In one the most famous speeches in Australian political history, Lang used the bridge as a symbolic metaphor for the wider aspirations of the Australian people and in particular for the final bridging of the geographical divides within the Australian Federation & Commonwealth, declaring that:
The achievement of this bridge is symbolic of the things Australians strive for but have not yet achieved. The bridge itself unites people who have similar aims and ideals but are divided by geographic boundaries. Just as Sydney has completed this material bridge which will unite her people, so will Australia ultimately perfect the bridge which it commenced just over 30 years ago. The statesmen of that period set out to build a bridge of common understanding that would serve the whole of the people of our great continent. That bridge, unlike this, is still building. The builders of that bridge, as the builders of this, meet with disappointments which make the task difficult sometimes – often delicate. But that bridge of understanding among the Australian people will yet be built….
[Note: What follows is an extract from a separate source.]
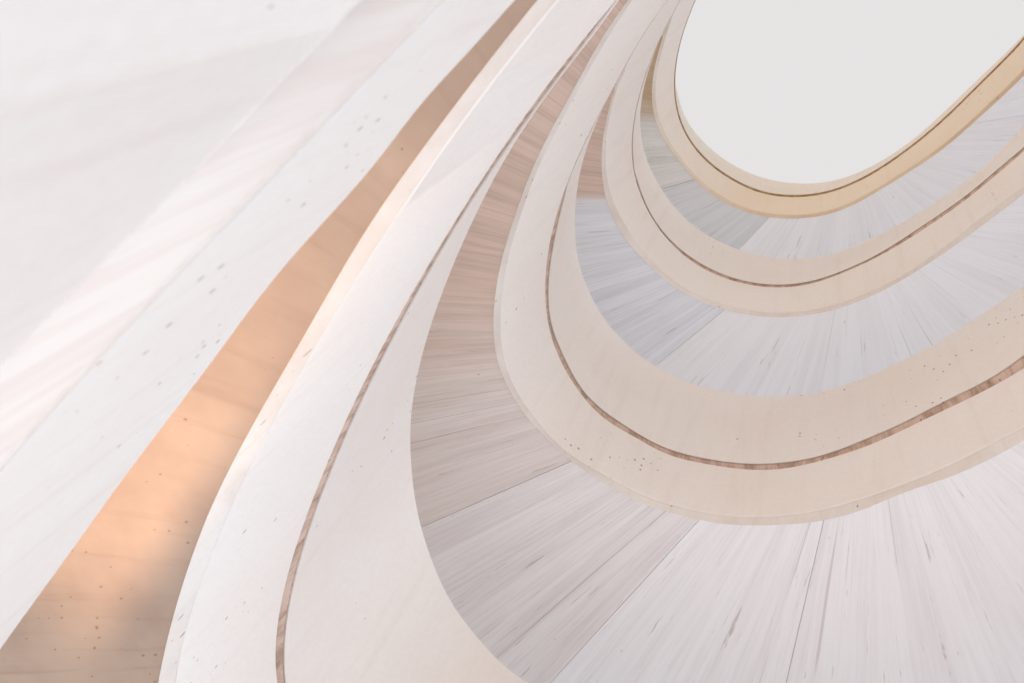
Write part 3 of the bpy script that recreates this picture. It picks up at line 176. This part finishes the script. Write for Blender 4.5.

Once opened, bystanders and spectators began crossing the bridge on foot in their tens of thousands, accompanied by a 21 gun salute and a fly-past by famed Australian aviator, Charles Kingsford Smith. On the map a monoplane can be seen looping the loop above the Harbour, in similar fashion to the plane on Gill’s Wonderground map, its pilot Smith waving the national flag and the plane’s cloudy vapour trail proudly dislaying a roll call of Australia’s most famous contemporary aviators.
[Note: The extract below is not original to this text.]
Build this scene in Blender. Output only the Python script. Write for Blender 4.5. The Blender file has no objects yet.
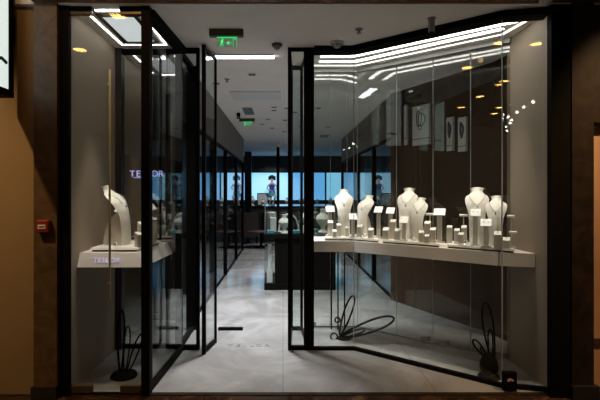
import bpy, bmesh, math, random
from mathutils import Vector, Matrix
random.seed(7)
S = bpy.context.scene
COL = S.collection
PI = math.pi
F = 467.0
CY = -3.6
EYE = 1.56
CEIL = 2.985

def X(px, D): return (px - 283.0) * D / F
def Z(py, D): return EYE - (py - 192.0) * D / F

# ------------------------------------------------------------ materials
def new_mat(name):
    m = bpy.data.materials.new(name); m.use_nodes = True
    nt = m.node_tree
    return m, nt, nt.nodes['Principled BSDF']

def mat(name, col, rough=0.5, metal=0.0, var=0.06, scale=8.0, spec=0.5, bump=0.0, stretch=None):
    m, nt, b = new_mat(name)
    tc = nt.nodes.new('ShaderNodeTexCoord'); mp = nt.nodes.new('ShaderNodeMapping')
    n = nt.nodes.new('ShaderNodeTexNoise'); n.inputs['Scale'].default_value = scale; n.inputs['Detail'].default_value = 4
    if stretch: mp.inputs['Scale'].default_value = stretch
    nt.links.new(tc.outputs['Object'], mp.inputs['Vector']); nt.links.new(mp.outputs['Vector'], n.inputs['Vector'])
    r = nt.nodes.new('ShaderNodeValToRGB')
    r.color_ramp.elements[0].position = 0.3; r.color_ramp.elements[1].position = 0.7
    r.color_ramp.elements[0].color = tuple(c*(1-var) for c in col) + (1,)
    r.color_ramp.elements[1].color = tuple(min(1, c*(1+var)) for c in col) + (1,)
    nt.links.new(n.outputs['Fac'], r.inputs['Fac']); nt.links.new(r.outputs['Color'], b.inputs['Base Color'])
    b.inputs['Roughness'].default_value = rough; b.inputs['Metallic'].default_value = metal
    b.inputs['Specular IOR Level'].default_value = spec
    if bump:
        bp = nt.nodes.new('ShaderNodeBump'); bp.inputs['Strength'].default_value = bump; bp.inputs['Distance'].default_value = 0.01
        nt.links.new(n.outputs['Fac'], bp.inputs['Height']); nt.links.new(bp.outputs['Normal'], b.inputs['Normal'])
    return m

def emis(name, col, strength):
    m, nt, b = new_mat(name)
    b.inputs['Base Color'].default_value = (0.8, 0.8, 0.8, 1)
    b.inputs['Emission Color'].default_value = col + (1,)
    b.inputs['Emission Strength'].default_value = strength
    return m

def glass(name, tint=(0.93, 0.96, 0.95), f0=0.04, rough=0.0):
    m = bpy.data.materials.new(name); m.use_nodes = True
    nt = m.node_tree; nt.nodes.clear()
    out = nt.nodes.new('ShaderNodeOutputMaterial')
    mix = nt.nodes.new('ShaderNodeMixShader'); tr = nt.nodes.new('ShaderNodeBsdfTransparent'); gl = nt.nodes.new('ShaderNodeBsdfGlossy')
    tr.inputs['Color'].default_value = tint + (1,); gl.inputs['Roughness'].default_value = rough
    lw = nt.nodes.new('ShaderNodeLayerWeight'); lw.inputs['Blend'].default_value = 0.5
    p = nt.nodes.new('ShaderNodeMath'); p.operation = 'POWER'; p.inputs[1].default_value = 5.0
    ma = nt.nodes.new('ShaderNodeMath'); ma.operation = 'MULTIPLY_ADD'; ma.inputs[1].default_value = 1 - f0; ma.inputs[2].default_value = f0
    nt.links.new(lw.outputs['Facing'], p.inputs[0]); nt.links.new(p.outputs[0], ma.inputs[0])
    nt.links.new(ma.outputs[0], mix.inputs['Fac']); nt.links.new(tr.outputs[0], mix.inputs[1]); nt.links.new(gl.outputs[0], mix.inputs[2])
    nt.links.new(mix.outputs[0], out.inputs['Surface'])
    return m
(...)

Mapmaker Russell Sydney Lloyd was born at Woy Woy near Gosford, New South Wales on 28th September 1904, the eldest son of Sydney Russell Lloyd [1880-1942] and Sarah May Moran [1881-1945]. He had two younger brothers, Reginald [b.1906] and Allan Lewis [b.1907]. We know little of Russell’s early life, the first indications of his artistic leanings being revealed in the Sydney Morning Herald in the lists of examination results for students of Sydney Technical College, in which Russell is revealed as a student in the Architectural Department during the 1927 academic year. He continued his architectural studies and successfully completed Stage II of the Architecture course in 1929. In 1930 he was commended for a finely executed Renaissance study of the Pavilion de Flore in Paris published in the Architectural Students’ Year Book. The Lloyd family appears to have settled at No.28 Blair Street, Allanville, North Bondi during the late 1920s or early 1930s. During this period Russell’s father’s occupation is listed as an “orchardist“. Russell’s occupation, like that of his brother Reginald, is listed simply as “clerk” though other contemporary records note his occupation as “architectural draftsman“. He may be the same Russell S Lloyd who took a financial interest in The Craftsman Bookshop, 10 Hosking Place, Sydney shortly after it was sold by Harold C Savage to Owen F Clayton in July 1943. If so, he retired from the bookshop in June 1945. Russell passed away at Bondi on 10th April 1953 at the age of 49.
His collaborator in this splendid map, Victoria (Vic) Ethel Cowdroy, was born in Sydney on 2nd April 1908, the daughter of William Guest Cowdroy [1874-1944] and Ethel Victoria Shepherd [1880-1959]. After moving to Eden on the south coast of New South Wales, the family returned to Sydney, where Vic attended Fort Street High School. After a serious bout of scarlet fever in 1921, Vic left school to pursue her art studies at East Sydney Technical College (ESTC) with the assistance of a scholarship provided by the Syndey Artists’ Ball Trust which allowed her to complete her diploma at ESTC. In 1925, sculptor Rayner Hoff, her tutor, declared the seventeen year old Vic his “star pupil”. As well as sculpture, Vic became an accomplished artist and cartoonist, whose work appeared in an increasing number of popular magazines such as Aussie and Home. In 1925 she was designed the plasterwork panel decorations for the Black & White Artists’ Ball, one of the bohemian highlights of the Sydney social calendar. The artwork described by one contemporary critic as “weirdly original in design, displaying her virile imagination, her innate sense of composition and her skilful modelling”. The following year she designed the poster for the same event and in August 1926 married lawyer, George S Bunting [1904-1945]. By 1930, the newly-wed couple had settled in Castlefield Street, Bondi, which perhaps explains the connection & subsequent collaboration between Lloyd & Cowdroy on this wonderful 1932 map. The Buntings later moved to Vaucluse and then to Darlinghurst and Thornleigh in the late 1930s & early 1940s. During the War George enlisted with the Australian Army, serving as a Lance Bombardier in the Royal Australian Artillery. He passed away on active service in May 1945. The couple had one daughter, Diane, who later became a fashion artist. In 1946 Vic moved to London, and two years later married fellow Australian-born artist and cartoonist, Arthur Horner [1916-1997], who had served as a camouflage officer in Burma during the War. Horner is perhaps best known for his serialised adventures of Colonel Pewter which were published in both British & Australian newspapers between 1952 and 1970. The couple returned to Australia in the mid-1970s. Vic & Arthur had two daughters, one of whom Julia (Wakefield) has also become a well-known Australian painter and poet.
Examples of the map are now quite rare and appear relatively infrequently on the market.